Naturellement attachants, tous ces personnages le sont plus encore dans la délicate mise en scène de Barrie Kosky. Devant un fond de scène laissé nu, brut, une large estrade accueille la farce. La scénographie – décors et costumes d’Esther Bialas, ces derniers méritant qu’on en signale la somptueuse facture, révélée par les lumières toujours flatteuses de Benedikt Zehm – est réduite à sa plus simple expression et laisse régner le jeu en moteur essentiel. À l’horreur du bruit de Morosus répond la phobie des microbes dont souffre sa Gouvernante, chacun manipulant les accessoires de son toc (une bombe désinfectante pour l’une, un casque de marteau-pilonneur pour l’autre). Invité à rire dès l’abord, le public ne résiste pas à l’inénarrable arrivée de la troupe d’Henry où il reconnaît une foulede personnages d’opéra avec leurs attributs :Brünnhilde (casque ailé), Wotan (casque ailé itou, cache-œil et lance spécifiques), Tosca (ne manquant pas de minauder comme la Callas hors scène, en étroite robe rouge et diadème sur perruque noire bouclée), Rigoletto (bouffon immédiatement identifiable), Butterfly (japonaise), Lohengrin (avec son cygne en peluche), Escamillo (toréador), Boris Godounov (en manteau et tiare de tsar), Salomé (tripotant la tête coupée du prophète), mais aussi Octavian (Rosenkavalier), Falstaff, L’Empereur (Frau ohne Schatten), l’athlète de Lulu, les danseuses d’Offenbach, etc. Aussi n’économise-t-il pas ses éclats de rire lorsqu’on ajoute au vieillard une perruque en lui enlevant ses lunettes, l’indispensable cédant la place au superflu, etc. De fait, cette production infiniment inventive, toute concentrée sur le théâtre,est truffée de trouvailles légères bien que toujours chargées de sens.

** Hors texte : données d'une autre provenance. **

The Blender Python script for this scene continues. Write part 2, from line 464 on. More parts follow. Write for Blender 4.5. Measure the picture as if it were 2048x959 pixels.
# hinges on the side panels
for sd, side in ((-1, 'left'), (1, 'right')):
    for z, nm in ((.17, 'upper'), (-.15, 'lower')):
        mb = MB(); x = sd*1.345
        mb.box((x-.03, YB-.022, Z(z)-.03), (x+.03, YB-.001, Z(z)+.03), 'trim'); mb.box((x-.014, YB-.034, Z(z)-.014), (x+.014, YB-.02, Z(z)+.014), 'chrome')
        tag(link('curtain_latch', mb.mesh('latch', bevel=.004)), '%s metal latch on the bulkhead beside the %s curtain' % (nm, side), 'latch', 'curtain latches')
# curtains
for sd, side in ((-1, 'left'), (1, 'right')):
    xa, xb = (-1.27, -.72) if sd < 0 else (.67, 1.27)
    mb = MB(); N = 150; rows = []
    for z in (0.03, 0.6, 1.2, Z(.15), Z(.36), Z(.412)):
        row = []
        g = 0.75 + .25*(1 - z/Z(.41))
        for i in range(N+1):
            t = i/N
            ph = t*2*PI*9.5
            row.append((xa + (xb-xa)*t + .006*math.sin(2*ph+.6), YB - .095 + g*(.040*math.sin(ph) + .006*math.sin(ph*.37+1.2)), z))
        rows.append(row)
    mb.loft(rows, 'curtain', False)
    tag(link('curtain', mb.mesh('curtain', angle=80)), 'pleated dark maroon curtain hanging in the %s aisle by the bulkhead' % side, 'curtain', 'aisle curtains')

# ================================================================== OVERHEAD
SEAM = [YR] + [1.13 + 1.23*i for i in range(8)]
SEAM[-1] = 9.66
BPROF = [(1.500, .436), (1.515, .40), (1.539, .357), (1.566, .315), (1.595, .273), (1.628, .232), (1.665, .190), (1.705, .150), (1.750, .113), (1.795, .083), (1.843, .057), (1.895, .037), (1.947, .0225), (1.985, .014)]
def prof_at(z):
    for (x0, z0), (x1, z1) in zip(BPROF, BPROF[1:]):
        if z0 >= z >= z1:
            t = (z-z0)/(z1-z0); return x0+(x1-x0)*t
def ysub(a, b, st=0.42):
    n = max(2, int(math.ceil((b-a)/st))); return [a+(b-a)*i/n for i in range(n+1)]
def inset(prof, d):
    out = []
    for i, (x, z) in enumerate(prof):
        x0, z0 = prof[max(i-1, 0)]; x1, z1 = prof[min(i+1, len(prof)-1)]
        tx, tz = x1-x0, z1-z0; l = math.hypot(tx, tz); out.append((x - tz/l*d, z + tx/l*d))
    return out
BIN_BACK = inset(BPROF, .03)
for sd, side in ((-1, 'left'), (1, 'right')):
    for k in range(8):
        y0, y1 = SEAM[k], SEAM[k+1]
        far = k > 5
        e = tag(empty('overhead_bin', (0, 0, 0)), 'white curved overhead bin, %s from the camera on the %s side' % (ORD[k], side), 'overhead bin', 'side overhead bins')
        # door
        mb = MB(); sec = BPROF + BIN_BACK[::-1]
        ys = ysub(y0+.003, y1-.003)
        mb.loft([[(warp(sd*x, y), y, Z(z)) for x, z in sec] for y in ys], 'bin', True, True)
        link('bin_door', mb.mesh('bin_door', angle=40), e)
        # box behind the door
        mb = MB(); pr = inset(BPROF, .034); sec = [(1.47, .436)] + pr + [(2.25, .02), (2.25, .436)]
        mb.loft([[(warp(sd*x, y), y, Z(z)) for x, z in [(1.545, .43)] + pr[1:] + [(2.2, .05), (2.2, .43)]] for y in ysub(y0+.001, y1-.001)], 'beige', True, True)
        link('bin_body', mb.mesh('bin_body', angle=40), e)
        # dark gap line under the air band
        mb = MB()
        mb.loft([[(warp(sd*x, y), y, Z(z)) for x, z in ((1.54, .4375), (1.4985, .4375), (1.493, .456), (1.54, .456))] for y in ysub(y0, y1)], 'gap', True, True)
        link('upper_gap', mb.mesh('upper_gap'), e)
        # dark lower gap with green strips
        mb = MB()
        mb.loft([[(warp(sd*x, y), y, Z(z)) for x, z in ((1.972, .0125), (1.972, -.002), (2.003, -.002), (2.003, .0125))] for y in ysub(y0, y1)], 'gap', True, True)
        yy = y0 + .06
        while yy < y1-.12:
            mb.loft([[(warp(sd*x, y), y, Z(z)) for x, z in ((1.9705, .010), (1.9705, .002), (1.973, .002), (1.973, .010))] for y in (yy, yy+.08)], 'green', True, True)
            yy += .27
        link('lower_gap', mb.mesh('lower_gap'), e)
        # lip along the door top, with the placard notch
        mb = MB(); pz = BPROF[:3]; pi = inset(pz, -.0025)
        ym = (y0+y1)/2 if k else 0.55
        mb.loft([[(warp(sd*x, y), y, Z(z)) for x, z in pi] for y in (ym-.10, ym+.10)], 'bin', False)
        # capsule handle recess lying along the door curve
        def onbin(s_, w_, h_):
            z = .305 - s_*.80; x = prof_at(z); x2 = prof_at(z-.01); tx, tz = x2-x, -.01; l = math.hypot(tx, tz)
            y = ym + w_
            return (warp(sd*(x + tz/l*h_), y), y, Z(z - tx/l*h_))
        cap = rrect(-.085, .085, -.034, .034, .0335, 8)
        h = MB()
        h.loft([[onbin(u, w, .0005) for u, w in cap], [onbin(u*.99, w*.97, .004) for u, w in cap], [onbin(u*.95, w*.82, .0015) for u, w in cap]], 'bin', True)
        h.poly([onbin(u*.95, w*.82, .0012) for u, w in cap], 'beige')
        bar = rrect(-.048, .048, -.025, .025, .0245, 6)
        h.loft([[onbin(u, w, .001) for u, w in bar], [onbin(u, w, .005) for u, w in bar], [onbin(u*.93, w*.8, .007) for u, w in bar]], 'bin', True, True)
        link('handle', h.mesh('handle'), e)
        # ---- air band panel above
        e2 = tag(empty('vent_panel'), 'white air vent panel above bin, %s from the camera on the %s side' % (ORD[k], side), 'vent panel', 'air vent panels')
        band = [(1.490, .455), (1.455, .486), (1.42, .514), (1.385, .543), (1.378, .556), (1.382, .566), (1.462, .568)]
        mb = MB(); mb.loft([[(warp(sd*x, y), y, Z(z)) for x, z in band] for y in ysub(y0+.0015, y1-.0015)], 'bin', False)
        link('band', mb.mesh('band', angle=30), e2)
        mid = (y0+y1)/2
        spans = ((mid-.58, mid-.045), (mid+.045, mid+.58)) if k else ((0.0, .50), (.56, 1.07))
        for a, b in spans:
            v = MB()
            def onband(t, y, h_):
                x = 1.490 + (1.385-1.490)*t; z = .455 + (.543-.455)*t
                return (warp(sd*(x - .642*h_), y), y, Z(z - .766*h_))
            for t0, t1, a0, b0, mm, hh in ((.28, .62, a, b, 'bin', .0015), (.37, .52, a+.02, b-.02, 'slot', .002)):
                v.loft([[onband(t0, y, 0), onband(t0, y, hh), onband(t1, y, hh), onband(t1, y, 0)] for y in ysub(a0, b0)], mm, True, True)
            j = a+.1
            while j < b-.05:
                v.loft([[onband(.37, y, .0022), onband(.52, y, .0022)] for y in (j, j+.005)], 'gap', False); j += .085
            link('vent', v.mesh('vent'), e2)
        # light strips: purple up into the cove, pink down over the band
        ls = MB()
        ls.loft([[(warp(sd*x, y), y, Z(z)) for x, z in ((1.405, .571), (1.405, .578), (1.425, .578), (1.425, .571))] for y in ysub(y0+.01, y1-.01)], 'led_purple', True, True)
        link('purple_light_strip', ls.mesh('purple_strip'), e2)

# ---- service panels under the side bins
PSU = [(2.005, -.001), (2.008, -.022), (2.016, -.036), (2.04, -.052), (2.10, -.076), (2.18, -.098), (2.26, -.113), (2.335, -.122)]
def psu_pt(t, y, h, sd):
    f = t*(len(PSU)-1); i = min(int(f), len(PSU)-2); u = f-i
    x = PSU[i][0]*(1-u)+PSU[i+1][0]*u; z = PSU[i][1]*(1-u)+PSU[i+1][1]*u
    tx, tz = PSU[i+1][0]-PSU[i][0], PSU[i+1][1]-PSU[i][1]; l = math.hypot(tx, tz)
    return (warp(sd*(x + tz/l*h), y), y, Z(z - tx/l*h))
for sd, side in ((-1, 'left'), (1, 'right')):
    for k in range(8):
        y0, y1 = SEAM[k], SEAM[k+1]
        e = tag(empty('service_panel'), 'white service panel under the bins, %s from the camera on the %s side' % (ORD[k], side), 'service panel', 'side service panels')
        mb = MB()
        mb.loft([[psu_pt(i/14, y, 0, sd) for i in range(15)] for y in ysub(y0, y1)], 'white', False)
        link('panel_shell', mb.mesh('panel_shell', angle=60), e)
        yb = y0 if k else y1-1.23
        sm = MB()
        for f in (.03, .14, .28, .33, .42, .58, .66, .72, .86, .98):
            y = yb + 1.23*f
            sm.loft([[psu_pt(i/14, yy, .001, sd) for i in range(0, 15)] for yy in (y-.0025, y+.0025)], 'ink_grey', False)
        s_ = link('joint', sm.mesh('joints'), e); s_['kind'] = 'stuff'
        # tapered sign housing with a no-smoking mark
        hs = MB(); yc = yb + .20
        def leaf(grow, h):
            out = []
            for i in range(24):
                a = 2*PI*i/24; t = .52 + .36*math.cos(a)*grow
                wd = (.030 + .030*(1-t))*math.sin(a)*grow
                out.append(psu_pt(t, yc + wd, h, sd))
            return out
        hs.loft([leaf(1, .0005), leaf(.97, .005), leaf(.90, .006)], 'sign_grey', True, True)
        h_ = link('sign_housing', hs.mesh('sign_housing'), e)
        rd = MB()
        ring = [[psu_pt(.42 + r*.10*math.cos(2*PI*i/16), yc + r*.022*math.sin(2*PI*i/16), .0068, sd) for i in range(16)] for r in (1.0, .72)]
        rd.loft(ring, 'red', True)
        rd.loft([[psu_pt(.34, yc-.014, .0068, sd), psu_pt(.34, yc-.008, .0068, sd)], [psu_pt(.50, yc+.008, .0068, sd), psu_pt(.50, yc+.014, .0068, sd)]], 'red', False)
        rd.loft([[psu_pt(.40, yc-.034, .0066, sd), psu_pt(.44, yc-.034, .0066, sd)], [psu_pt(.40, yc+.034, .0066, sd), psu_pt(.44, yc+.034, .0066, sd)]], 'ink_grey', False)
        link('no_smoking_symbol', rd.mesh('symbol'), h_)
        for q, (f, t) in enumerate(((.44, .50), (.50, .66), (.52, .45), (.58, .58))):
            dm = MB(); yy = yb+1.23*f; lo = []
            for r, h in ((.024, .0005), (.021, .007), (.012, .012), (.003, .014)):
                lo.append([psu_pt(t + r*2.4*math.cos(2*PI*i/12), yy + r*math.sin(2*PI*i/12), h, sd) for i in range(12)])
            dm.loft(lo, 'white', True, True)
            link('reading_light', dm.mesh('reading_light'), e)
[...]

Au scandale d’un mauvais tour vengeur succèderont la colère puis le pardon. Car enfin, pour avoir un neveu si férocement farceur, ce chenu-là ne manquera pas lui-même d’humour, s’esclaffant bientôt dans la bonne humeur. Soirée réussie, annonçai-je en préambule : grande soirée conviendra plus justement, que l’on rêve immortalisée par une captation DVD.